Mobility management is what fleet managers need to adapt in their day-to-day duties. While this doesn’t require learning a completely new skillset, it does require being open to change. With mobility management, the focus is on the people, not on the vehicle.

For example, if an employee needs to travel across town to do a site visit, the concern shouldn’t be about making sure the vehicle is fuelled up. Instead, the priority is identifying the most convenient mode of transportation to get there, from the employee’s perspective. The mode may be a company car, but it could also be ride-hailing so the employee can go straight home afterwards.

What does this end up meaning for organizations? By putting employees first, this signals to employees that their best interests are being considered, instead of just following grandfathered policies and procedures. Secondly, this means having more flexibility. Instead of needing to take the pick-up truck to a conference because all the sedans were booked, the employee could instead choose from a local carsharing service, the company’s automated motor pool, or even choose to use a ride-pooling service.

Mobility is important because that’s the direction the consumer space is going towards. Relying on just one mode of transportation, which is usually the private or assigned company vehicle, no longer has to be the only choice.

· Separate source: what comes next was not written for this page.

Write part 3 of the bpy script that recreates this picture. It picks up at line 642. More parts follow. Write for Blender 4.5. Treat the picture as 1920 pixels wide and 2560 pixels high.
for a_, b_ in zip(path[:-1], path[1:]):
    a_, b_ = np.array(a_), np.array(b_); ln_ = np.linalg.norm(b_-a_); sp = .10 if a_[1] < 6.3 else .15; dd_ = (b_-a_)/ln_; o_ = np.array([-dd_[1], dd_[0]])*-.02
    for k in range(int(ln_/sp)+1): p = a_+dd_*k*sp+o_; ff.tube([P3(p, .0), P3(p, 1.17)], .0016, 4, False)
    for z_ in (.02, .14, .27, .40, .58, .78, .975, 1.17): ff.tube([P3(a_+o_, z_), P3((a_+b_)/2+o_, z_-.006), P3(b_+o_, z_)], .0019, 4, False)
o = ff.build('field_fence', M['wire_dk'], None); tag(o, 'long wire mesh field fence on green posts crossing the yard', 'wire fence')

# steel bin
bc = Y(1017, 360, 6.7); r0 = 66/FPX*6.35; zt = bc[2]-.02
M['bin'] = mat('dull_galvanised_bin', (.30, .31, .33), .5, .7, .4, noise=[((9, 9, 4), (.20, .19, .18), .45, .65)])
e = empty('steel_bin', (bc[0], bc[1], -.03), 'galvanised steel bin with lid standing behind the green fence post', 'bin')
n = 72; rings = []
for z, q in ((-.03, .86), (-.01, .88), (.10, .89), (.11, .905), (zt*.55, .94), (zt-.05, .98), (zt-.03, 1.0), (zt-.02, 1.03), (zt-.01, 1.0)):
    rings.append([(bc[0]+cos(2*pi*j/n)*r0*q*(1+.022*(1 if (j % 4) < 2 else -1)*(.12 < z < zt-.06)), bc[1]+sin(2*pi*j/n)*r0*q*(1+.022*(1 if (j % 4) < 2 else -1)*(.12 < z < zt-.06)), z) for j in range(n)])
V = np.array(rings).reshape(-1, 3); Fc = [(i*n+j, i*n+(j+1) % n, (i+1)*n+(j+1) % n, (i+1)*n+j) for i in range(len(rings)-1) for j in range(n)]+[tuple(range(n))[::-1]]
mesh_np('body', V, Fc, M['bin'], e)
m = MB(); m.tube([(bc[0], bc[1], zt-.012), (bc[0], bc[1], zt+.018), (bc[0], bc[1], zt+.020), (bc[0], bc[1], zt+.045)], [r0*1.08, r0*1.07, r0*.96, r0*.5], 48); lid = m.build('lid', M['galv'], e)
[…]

With new mobility services present in both urban and suburban cities, people are beginning to realize the endless benefits of having options on getting around.

Whether or not your organization has shifted the focus towards mobility, here are 5 ways you can start making a difference:

  • Learn from other fleet managers – In order to better understand what are realistic changes you can implement, it’s best to talk to similar organizations to see what has and hasn’t worked for them
  • Conduct a mobility needs audit – Hear from employees on what they need or prefer, and what they are missing from the current arrangement. This will allow fleet managers to understand what employees want, and better figure out what bundle of mobility solutions to provide
  • Read about the mobility space – There are numerous places you can learn more about mobility, and give you inspiration on how it can be implemented in your organization. Gaining more knowledge into this growing space will help you decide what is best for your fleet and organization
  • Develop a pilot program – Taking in all the insights gained from completing the above, it’s time to take action. The best way to start bringing about change is with a pilot program, and phasing in key steps. This could involve selecting a small group of test users to track their journeys and needs, or it can be a scaled down version of your ultimate end goal
  • Identify and track key metrics – Anecdotal observations are great to get a general idea of how receptive (or not) people are of the mobility options offered. However, it’s the numbers that communicate the truth on people’s usage. Figuring out how you will measure success is key to being strategic in the shift towards mobility

New mobility options are changing the way people choose to get around, and that applies in the corporate environment at work and for personal use as well. Fleet managers need to adopt to people’s evolving preferences and offer the mobility options that are convenient and easy to use. While the mobility options to choose from may seem overwhelming, be reassured that the flexibility you are providing to employees will be a win-win for the organization and the fleet.